I just don't quite get the ending stanza.  I see the connection to bees, but I think it may be too pared down to make a satisfying ending for a reader.  "Yours/or/mine?" leaves it so wide open, it could mean anything.

Thanks Tim- the 'cloudy road' section does need work. That, and the lines leading to that section are where I was having an issue turning toward the ending.

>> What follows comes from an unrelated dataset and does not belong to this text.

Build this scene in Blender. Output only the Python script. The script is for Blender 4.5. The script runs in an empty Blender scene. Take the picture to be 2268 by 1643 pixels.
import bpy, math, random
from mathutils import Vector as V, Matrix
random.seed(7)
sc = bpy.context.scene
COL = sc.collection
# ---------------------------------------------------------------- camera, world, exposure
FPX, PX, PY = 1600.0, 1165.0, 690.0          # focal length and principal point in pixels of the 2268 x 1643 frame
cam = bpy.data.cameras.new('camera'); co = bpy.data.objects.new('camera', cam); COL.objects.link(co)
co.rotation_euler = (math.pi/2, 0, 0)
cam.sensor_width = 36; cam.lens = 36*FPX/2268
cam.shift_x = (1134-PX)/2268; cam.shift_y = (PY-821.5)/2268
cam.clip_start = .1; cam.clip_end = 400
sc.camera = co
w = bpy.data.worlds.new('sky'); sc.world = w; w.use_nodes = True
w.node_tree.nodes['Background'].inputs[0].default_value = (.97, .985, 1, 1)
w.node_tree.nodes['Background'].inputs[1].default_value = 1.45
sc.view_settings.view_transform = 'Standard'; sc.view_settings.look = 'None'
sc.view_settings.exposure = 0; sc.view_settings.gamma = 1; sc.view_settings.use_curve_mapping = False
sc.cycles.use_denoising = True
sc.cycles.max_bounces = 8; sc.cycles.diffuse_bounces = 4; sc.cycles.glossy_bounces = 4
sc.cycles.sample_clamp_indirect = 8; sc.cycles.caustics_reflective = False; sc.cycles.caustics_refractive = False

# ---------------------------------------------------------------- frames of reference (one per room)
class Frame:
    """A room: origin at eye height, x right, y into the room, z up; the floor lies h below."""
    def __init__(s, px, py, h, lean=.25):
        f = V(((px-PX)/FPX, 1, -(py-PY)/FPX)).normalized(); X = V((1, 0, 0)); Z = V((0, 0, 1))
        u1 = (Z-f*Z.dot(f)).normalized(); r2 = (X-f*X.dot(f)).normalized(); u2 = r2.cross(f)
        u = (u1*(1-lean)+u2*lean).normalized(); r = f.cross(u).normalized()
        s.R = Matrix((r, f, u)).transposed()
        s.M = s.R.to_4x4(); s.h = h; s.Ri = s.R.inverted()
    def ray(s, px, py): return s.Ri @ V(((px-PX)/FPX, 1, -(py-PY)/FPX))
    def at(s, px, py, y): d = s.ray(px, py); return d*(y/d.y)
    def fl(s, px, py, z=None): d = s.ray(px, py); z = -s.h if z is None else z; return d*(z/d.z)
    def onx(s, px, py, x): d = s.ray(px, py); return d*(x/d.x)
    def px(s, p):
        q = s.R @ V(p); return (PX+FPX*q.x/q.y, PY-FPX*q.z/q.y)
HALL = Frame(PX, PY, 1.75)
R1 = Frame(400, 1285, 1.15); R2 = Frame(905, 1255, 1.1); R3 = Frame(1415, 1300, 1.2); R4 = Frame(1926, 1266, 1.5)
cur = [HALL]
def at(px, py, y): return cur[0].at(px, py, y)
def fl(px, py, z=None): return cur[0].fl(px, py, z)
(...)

(01-19-2023, 08:05 PM)RiverNotch Wrote:  1-Some flowers -- don't smell -- so pretty,
2-but bees -- don't seem to mind.

3-Some days -- don't smell -- so pretty,
4-but we've left those -- behind.

5-The road -- ahead -- is cloudy,
6-what else is left -- to find?

7-More -- flowers? Yours, -- or mine?

Lines 1 to 2 establish the central metaphor, and to comment negatively or positively there is likely to reveal more about this particular reader than about the piece.
Lines 3 to 4 indicate that the piece is an intimation of mortality, although I think it's rather clumsy, especially with how the metaphor is integrated in line 3.
Lines 5 to 6 are better at the same job, but they still need lines 3 to 4 to work, otherwise they'd be too opaque, so I suggest rethinking lines 3 to 4 rather than plain removing them.
And line 7....it's an interesting line, I think. Punctuate it differently, and I wonder: would it still be "Yours", or would it just be "yours"?

Thanks notch-
I broke down your coments and numbereed the lines to better understand them.  The way you've arranged this piece allows me to see the problem with Line 3 & 4. I'll work on those as they are the critical turn toward Lines 5 & 6, which also need work.
Thanks again- your comments are very helpful.